Mas nem apenas de António se faz Variações. A caracterização, as indumentárias, a mise-en-scène fazem-nos viajar no tempo de forma imediata e sentimo-nos com ele, nessa Lisboa já tão distante: na casa excentricamente decorada onde vivia, compunha e poucos entraram, nas ruas da cidade por onde andava sempre a pé, no seu barbeiro, no frenesim da discoteca Trumps onde actuou ao vivo pela primeira vez.

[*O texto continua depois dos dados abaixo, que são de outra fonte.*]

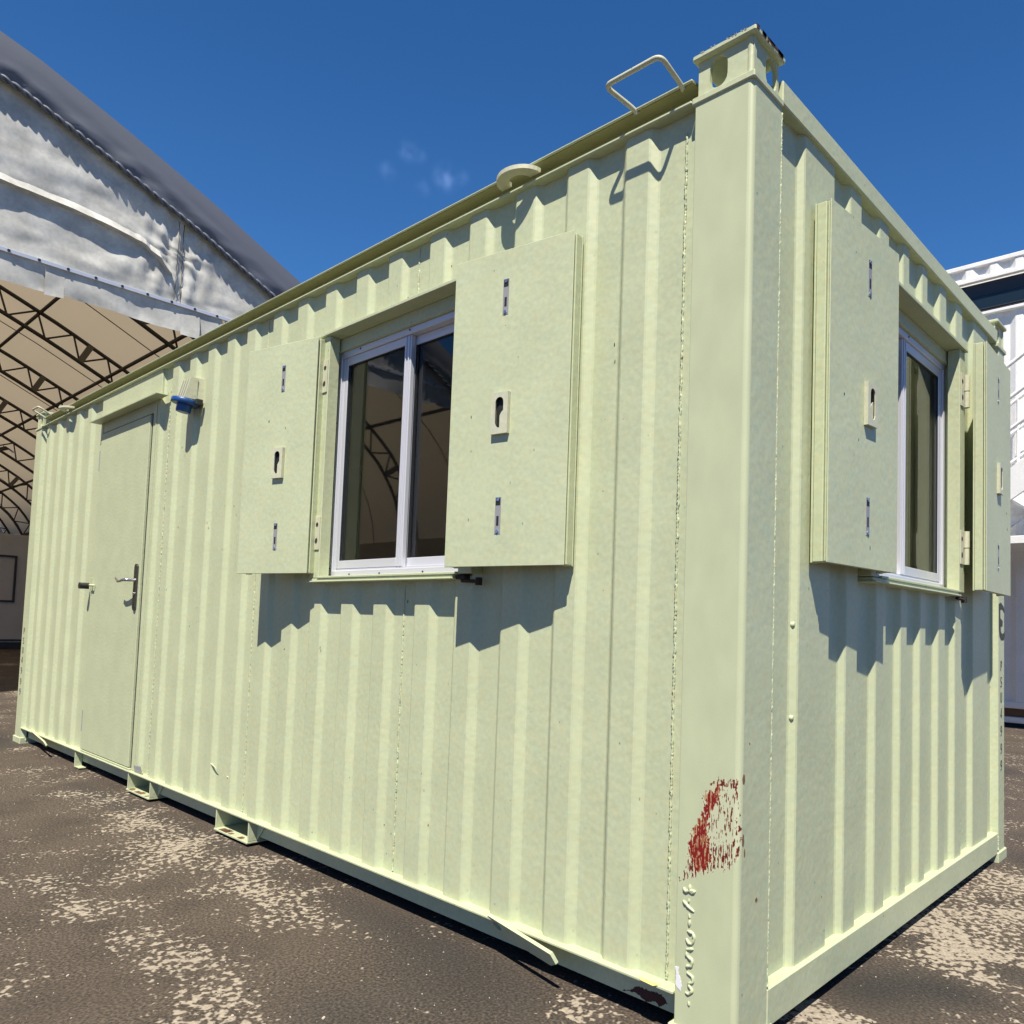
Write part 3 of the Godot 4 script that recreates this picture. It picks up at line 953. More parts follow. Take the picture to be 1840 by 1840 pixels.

Naturalmente, há falhas. O material é imenso e diverso, há vontade de mostrar tudo e não deixar escapar nenhum detalhe. Mas falta profundidade à secção dedicada à experiência internacional e seus frutos. Falta um pouco de contexto, que permitisse perceber que a extravagância da figura de Variações talvez não fosse tão consensual como o filme parece, carinhosamente, indicar (sabemos que não o era). Faltam referências importantes a quem apoiou a sua luta pelo reconhecimento. Falta o foco em momentos dramáticos que sabemos que existiram. Falta algum rigor na caracterização das origens humildes em Fiscal e dos costumes da aldeia. Mas António Variações não caberia num filme. E por isso, onde tudo isto falta, sobra reverência e respeito: a relação com a mãe (mais complexa do que a retratada), a questão sexual, a relação com Fernando Ataíde (Filipe Duarte), a família “disfuncional” que formavam com Rosa Maria (Victória Guerra, lindíssima), a maleita que o terá vitimado, tudo é tratado com delicadeza e sem cair na tentação fácil de instrumentalizar os detalhes menos felizes. As canções, já eternas, são revisitadas nos arranjos de Armando Teixeira (dos Balla) e voz de Sérgio Praia, levando-nos num passeio pelo percurso do cantor, mais do que isso, pela pessoa – como algures no filme é dito, a música de Variações diz bem mais de António do que ele próprio. E por isso ele vive ainda, num imaginário musical que já não morre.
“E quem é que te disse que quero adaptar-me a Lisboa?
Lisboa é que tem que se adaptar a mim”
Em suma, o filme de João Maia pode não ser (e não é) uma biografia rigorosa. Exagera nas plasticidades, é omisso em questões importantes e em vários momentos desacertado. Mas dividamos objecto fílmico nas suas tantas componentes: na sua nota de intenções, não pretende ser imparcial, mas invocativo; do ponto de vista da interpretação, é não menos que fulgurante; o design de produção e guarda-roupa são belíssimos; o som e a fotografia são bons; o argumento é inteligente e ponderado, escolhendo não ser explícito quando o poderia ser e nada manipulativo tendo material de sobra para apelar à lágrima. Por fim, o filme vence-nos nos afectos, esse ingrediente sempre basilar, mas de difícil avaliação. É um filme para uma personagem, para um actor (o incrível Sérgio Praia) e para uma memória colectiva – sobretudo individual. Nele, cada um pode ler o que gostaria de ver e saber, e dois ou três passos para lá da nostalgia da persona, imagina, identifica, projecta e reconhece: é este o António – frenético, incompreendido e difuso – nosso e de cada um.